### To be done
Can you transcribe every line exactly and leave the pictures behind?
- - -
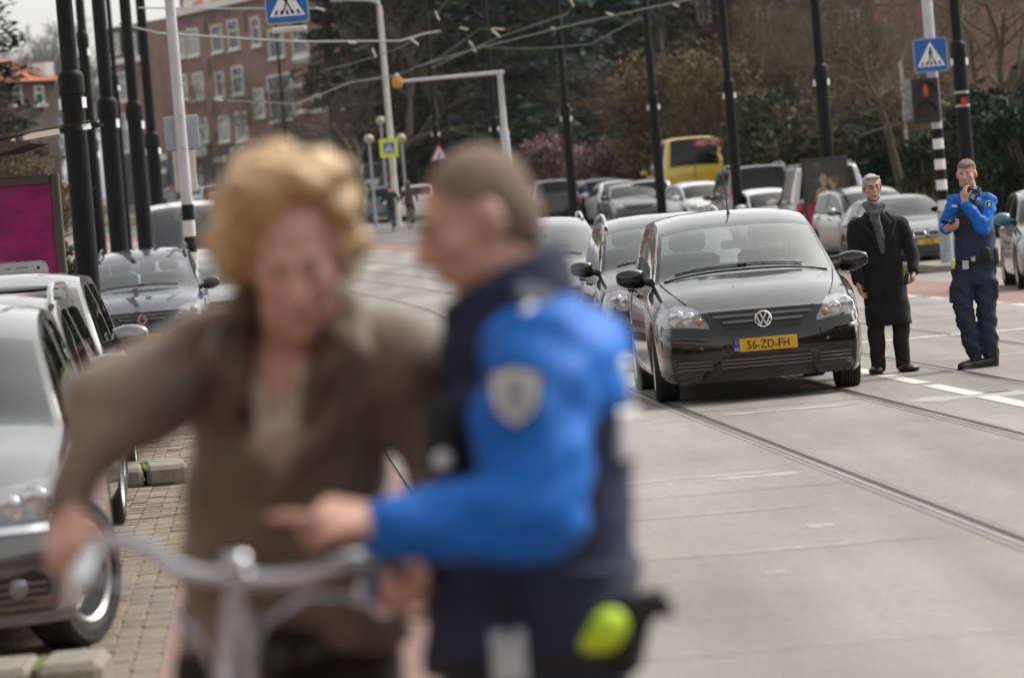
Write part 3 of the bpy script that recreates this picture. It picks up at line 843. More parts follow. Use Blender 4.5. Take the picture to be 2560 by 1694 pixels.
class Facade:
    def __init__(s, name, A, B, label, cat='building'):
        s.A = Vector((A[0], A[1], gz(A[1]))); s.B = Vector((B[0], B[1], s.A.z))
        d = s.B - s.A; s.L = d.length; s.ang = math.atan2(d.y, d.x); s.u = d.normalized()
        s.root = empty(name, s.A, s.ang); tag(s.root, label, cat)
    def hit(s, px, py):
        d = W(px, py, 100.0) - Vector((0, 0, HC)); n = Vector((-s.u.y, s.u.x, 0))
        k = (s.A - Vector((0, 0, HC))).dot(n) / d.dot(n); p = Vector((0, 0, HC)) + d * k
        return (p - s.A).dot(s.u), p.z - s.A.z
    def box(s, name, x0, x1, z0, z1, mt, y=0.0, dy=.3, bev=0.0):
        q = MB(); q.box(((x0 + x1) / 2, y + dy / 2, (z0 + z1) / 2), (x1 - x0, dy, z1 - z0), bev=bev); return q.build(name, mt, s.root)
    def window(s, x0, x1, z0, z1, nx=1, nz=2, pane=None, sill=True):
        """frame standing in front of the wall, panes behind the bars, stone sill below"""
        q = MB(); w, h = x1 - x0, z1 - z0; t = min(.11, w * .13)
        for xx in (x0 + t / 2, x1 - t / 2): q.box((xx, -.05, (z0 + z1) / 2), (t, .14, h))
        for zz in (z0 + t / 2, z1 - t / 2): q.box(((x0 + x1) / 2, -.05, zz), (w - 2 * t, .138, t))
        for i in range(1, nx): q.box((x0 + w * i / nx, -.045, (z0 + z1) / 2), (t * .75, .12, h - 2 * t))
        for i in range(1, nz):
            zz = z0 + h * (.64 if nz == 2 else i / nz)
            for j in range(nx): q.box((x0 + w * (j + .5) / nx, -.047, zz), (w / nx - t, .11, t * .75))
        o = q.build('window', m_frame, s.root)
        q = MB(); q.box(((x0 + x1) / 2, -.005, (z0 + z1) / 2), (w - 2 * t, .03, h - 2 * t)); q.build('pane', pane or m_pane, o)
        if sill:
            q = MB(); q.box(((x0 + x1) / 2, -.1, z0 - .07), (w + .2, .26, .12)); q.build('sill', m_frame, o)
        return o
    def win_px(s, x0, y0, x1, y1, **k):
        xl, za = s.hit(x0, (y0 + y1) / 2); xr, zb = s.hit(x1, (y0 + y1) / 2)
        xm = (xl + xr) / 2; sc = s.A.lerp(s.B, min(1, max(0, xm / s.L))).y / F; h = (y1 - y0) * sc; zm = (za + zb) / 2
        return s.window(xl, xr, zm - h / 2, zm + h / 2, **k)
def z4(x, y): return 380 + x * .35714, y * .35714

A = W(372, 350, 272); B = W(815, 350, 246)
fb = Facade('corner_building', (A.x, A.y), (B.x, B.y), 'long brown brick building with rows of white windows above shops')
x450, zc = fb.hit(450, 36); _, zc2 = fb.hit(659, 2)
H = (zc + zc2) / 2
fb.box('wall', 0, fb.L, -2, H, m_brick1, 0, 10)
fb.box('cornice', x450 - .6, fb.L + .3, H, H + .45, m_frame, -.5, 10.8)
q = MB(); q.add([Vector(p) for p in ((x450 - .3, -.2, H + .45), (fb.L, -.2, H + .45), (fb.L, 5, H + 4), (x450 - .3, 5, H + 4), (x450 - .3, 10, H + .45), (fb.L, 10, H + .45))], [(0, 1, 2, 3), (3, 2, 5, 4), (0, 3, 4), (1, 5, 2)]); q.build('roof', m_roof, fb.root)
for px in (470, 520, 570): 
    xx, zz = fb.hit(px, 10); fb.box('dormer', xx - .55, xx + .55, H + .5, H + 2.2, m_frame, -.1, 1.5)
R1 = [(255, 335, 200, 390, 1), (425, 500, 175, 365, 0), (540, 615, 140, 345, 0), (705, 765, 120, 320, 0), (825, 930, 205, 405, 0), (200, 235, 225, 400, 1), (990, 1100, 190, 400, 0)]
R2 = [(295, 370, 510, 695, 1), (455, 512, 505, 680, 0), (570, 645, 465, 660, 0), (720, 795, 620, 820, 1), (825, 995, 520, 840, 0), (215, 255, 520, 700, 1), (1125, 1245, 600, 770, 0)]
R3 = [(335, 398, 825, 1000, 1), (480, 550, 810, 990, 1), (597, 675, 785, 985, 1), (240, 300, 840, 1010, 1), (1180, 1330, 950, 1110, 0)]
for row in (R1, R2, R3):
    for x0, x1, y0, y1, c in row:
        a = z4(x0, y0); b = z4(x1, y1)
        fb.win_px(a[0], a[1], b[0], b[1], pane=m_curt if c else m_pane, nx=2 if x1 - x0 > 110 else 1)
for x, y0, y1 in ((370, 150, 250), (395, 415, 530), (425, 680, 790), (650, 90, 220), (700, 630, 760), (440, 930, 990), (800, 640, 760)):   # dark drain openings
    a = z4(x, y0); b = z4(x, y1); xa, za = fb.hit(*a); xb, zb_ = fb.hit(*b); fb.box('downpipe', xa - .16, xa + .16, zb_, za, m_slate, -.09, .1)
for x, y in ((240, 155), (405, 125), (515, 105), (690, 72)):
    a = z4(x, y); xa, za = fb.hit(*a); fb.box('wall_vent', xa - .75, xa + .75, za - .14, za + .14, m_slate, -.05, .1)
# balcony and painted band on the right bay
xa, za = fb.hit(*z4(1080, 600)); fb.box('balcony_slab', xa - .9, xa + 1.3, za - .1, za + .16, m_frame, -.9, .9)
xa, za = fb.hit(*z4(1090, 785)); fb.box('balcony_slab', xa - 1.0, xa + 1.2, za - .1, za + .16, m_frame, -.9, .9)
xa, za = fb.hit(*z4(1050, 400)); fb.box('stone_panel', xa - 1.1, xa + 1.1, za - .35, za + .35, m_shopw, -.06, .08)
xs, zs = fb.hit(*z4(500, 1015)); zs0 = zs
fb.box('shop_front', 0, fb.L, -1.9, zs0 - .25, m_shop, -.35, .34)
for x0, x1, y0, y1, mt in ((330, 425, 1015, 1085, m_shopw), (590, 690, 1030, 1060, m_shopw), (460, 560, 1100, 1130, m_frame), (70, 140, 1085, 1115, m_frame), (70, 140, 1185, 1210, m_frame), (350, 400, 1150, 1290, m_curt), (80, 150, 1215, 1290, m_pane), (430, 475, 1180, 1310, m_brick2), (320, 370, 1295, 1320, m_frame), (480, 560, 1150, 1300, m_pane)):
    a = z4(x0, y0); b = z4(x1, y1); xa, za = fb.hit(*a); xb, zb_ = fb.hit(*b); fb.box('shop_panel', xa, xb, zb_, za, mt, -.45, .09)
a = z4(310, 1115); b = z4(350, 1235); xa, za = fb.hit(*a); xb, zb_ = fb.hit(*b)
m_orange = M('orange_awning', (.62, .16, .02), rough=.6)
fb.box('orange_sign', xa - .05, xa + 1.5, za - .55, za, m_orange, -1.2, .7); fb.box('yellow_banner', xa, xb, zb_, za - .6, m_amber, -1.1, .5)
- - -
### Task response
Write part 3 of the bpy script that recreates this picture. It picks up at line 843. More parts follow. Use Blender 4.5. Take the picture to be 2560 by 1694 pixels.
class Facade:
    def __init__(s, name, A, B, label, cat='building'):
        s.A = Vector((A[0], A[1], gz(A[1]))); s.B = Vector((B[0], B[1], s.A.z))
        d = s.B - s.A; s.L = d.length; s.ang = math.atan2(d.y, d.x); s.u = d.normalized()
        s.root = empty(name, s.A, s.ang); tag(s.root, label, cat)
    def hit(s, px, py):
        d = W(px, py, 100.0) - Vector((0, 0, HC)); n = Vector((-s.u.y, s.u.x, 0))
        k = (s.A - Vector((0, 0, HC))).dot(n) / d.dot(n); p = Vector((0, 0, HC)) + d * k
        return (p - s.A).dot(s.u), p.z - s.A.z
    def box(s, name, x0, x1, z0, z1, mt, y=0.0, dy=.3, bev=0.0):
        q = MB(); q.box(((x0 + x1) / 2, y + dy / 2, (z0 + z1) / 2), (x1 - x0, dy, z1 - z0), bev=bev); return q.build(name, mt, s.root)
    def window(s, x0, x1, z0, z1, nx=1, nz=2, pane=None, sill=True):
        """frame standing in front of the wall, panes behind the bars, stone sill below"""
        q = MB(); w, h = x1 - x0, z1 - z0; t = min(.11, w * .13)
        for xx in (x0 + t / 2, x1 - t / 2): q.box((xx, -.05, (z0 + z1) / 2), (t, .14, h))
        for zz in (z0 + t / 2, z1 - t / 2): q.box(((x0 + x1) / 2, -.05, zz), (w - 2 * t, .138, t))
        for i in range(1, nx): q.box((x0 + w * i / nx, -.045, (z0 + z1) / 2), (t * .75, .12, h - 2 * t))
        for i in range(1, nz):
            zz = z0 + h * (.64 if nz == 2 else i / nz)
            for j in range(nx): q.box((x0 + w * (j + .5) / nx, -.047, zz), (w / nx - t, .11, t * .75))
        o = q.build('window', m_frame, s.root)
        q = MB(); q.box(((x0 + x1) / 2, -.005, (z0 + z1) / 2), (w - 2 * t, .03, h - 2 * t)); q.build('pane', pane or m_pane, o)
        if sill:
            q = MB(); q.box(((x0 + x1) / 2, -.1, z0 - .07), (w + .2, .26, .12)); q.build('sill', m_frame, o)
        return o
    def win_px(s, x0, y0, x1, y1, **k):
        xl, za = s.hit(x0, (y0 + y1) / 2); xr, zb = s.hit(x1, (y0 + y1) / 2)
        xm = (xl + xr) / 2; sc = s.A.lerp(s.B, min(1, max(0, xm / s.L))).y / F; h = (y1 - y0) * sc; zm = (za + zb) / 2
        return s.window(xl, xr, zm - h / 2, zm + h / 2, **k)
def z4(x, y): return 380 + x * .35714, y * .35714

A = W(372, 350, 272); B = W(815, 350, 246)
fb = Facade('corner_building', (A.x, A.y), (B.x, B.y), 'long brown brick building with rows of white windows above shops')
x450, zc = fb.hit(450, 36); _, zc2 = fb.hit(659, 2)
H = (zc + zc2) / 2
fb.box('wall', 0, fb.L, -2, H, m_brick1, 0, 10)
fb.box('cornice', x450 - .6, fb.L + .3, H, H + .45, m_frame, -.5, 10.8)
q = MB(); q.add([Vector(p) for p in ((x450 - .3, -.2, H + .45), (fb.L, -.2, H + .45), (fb.L, 5, H + 4), (x450 - .3, 5, H + 4), (x450 - .3, 10, H + .45), (fb.L, 10, H + .45))], [(0, 1, 2, 3), (3, 2, 5, 4), (0, 3, 4), (1, 5, 2)]); q.build('roof', m_roof, fb.root)
for px in (470, 520, 570): 
    xx, zz = fb.hit(px, 10); fb.box('dormer', xx - .55, xx + .55, H + .5, H + 2.2, m_frame, -.1, 1.5)
R1 = [(255, 335, 200, 390, 1), (425, 500, 175, 365, 0), (540, 615, 140, 345, 0), (705, 765, 120, 320, 0), (825, 930, 205, 405, 0), (200, 235, 225, 400, 1), (990, 1100, 190, 400, 0)]
R2 = [(295, 370, 510, 695, 1), (455, 512, 505, 680, 0), (570, 645, 465, 660, 0), (720, 795, 620, 820, 1), (825, 995, 520, 840, 0), (215, 255, 520, 700, 1), (1125, 1245, 600, 770, 0)]
R3 = [(335, 398, 825, 1000, 1), (480, 550, 810, 990, 1), (597, 675, 785, 985, 1), (240, 300, 840, 1010, 1), (1180, 1330, 950, 1110, 0)]
for row in (R1, R2, R3):
    for x0, x1, y0, y1, c in row:
        a = z4(x0, y0); b = z4(x1, y1)
        fb.win_px(a[0], a[1], b[0], b[1], pane=m_curt if c else m_pane, nx=2 if x1 - x0 > 110 else 1)
for x, y0, y1 in ((370, 150, 250), (395, 415, 530), (425, 680, 790), (650, 90, 220), (700, 630, 760), (440, 930, 990), (800, 640, 760)):   # dark drain openings
    a = z4(x, y0); b = z4(x, y1); xa, za = fb.hit(*a); xb, zb_ = fb.hit(*b); fb.box('downpipe', xa - .16, xa + .16, zb_, za, m_slate, -.09, .1)
for x, y in ((240, 155), (405, 125), (515, 105), (690, 72)):
    a = z4(x, y); xa, za = fb.hit(*a); fb.box('wall_vent', xa - .75, xa + .75, za - .14, za + .14, m_slate, -.05, .1)
# balcony and painted band on the right bay
xa, za = fb.hit(*z4(1080, 600)); fb.box('balcony_slab', xa - .9, xa + 1.3, za - .1, za + .16, m_frame, -.9, .9)
xa, za = fb.hit(*z4(1090, 785)); fb.box('balcony_slab', xa - 1.0, xa + 1.2, za - .1, za + .16, m_frame, -.9, .9)
xa, za = fb.hit(*z4(1050, 400)); fb.box('stone_panel', xa - 1.1, xa + 1.1, za - .35, za + .35, m_shopw, -.06, .08)
xs, zs = fb.hit(*z4(500, 1015)); zs0 = zs
fb.box('shop_front', 0, fb.L, -1.9, zs0 - .25, m_shop, -.35, .34)
for x0, x1, y0, y1, mt in ((330, 425, 1015, 1085, m_shopw), (590, 690, 1030, 1060, m_shopw), (460, 560, 1100, 1130, m_frame), (70, 140, 1085, 1115, m_frame), (70, 140, 1185, 1210, m_frame), (350, 400, 1150, 1290, m_curt), (80, 150, 1215, 1290, m_pane), (430, 475, 1180, 1310, m_brick2), (320, 370, 1295, 1320, m_frame), (480, 560, 1150, 1300, m_pane)):
    a = z4(x0, y0); b = z4(x1, y1); xa, za = fb.hit(*a); xb, zb_ = fb.hit(*b); fb.box('shop_panel', xa, xb, zb_, za, mt, -.45, .09)
a = z4(310, 1115); b = z4(350, 1235); xa, za = fb.hit(*a); xb, zb_ = fb.hit(*b)
m_orange = M('orange_awning', (.62, .16, .02), rough=.6)
fb.box('orange_sign', xa - .05, xa + 1.5, za - .55, za, m_orange, -1.2, .7); fb.box('yellow_banner', xa, xb, zb_, za - .6, m_amber, -1.1, .5)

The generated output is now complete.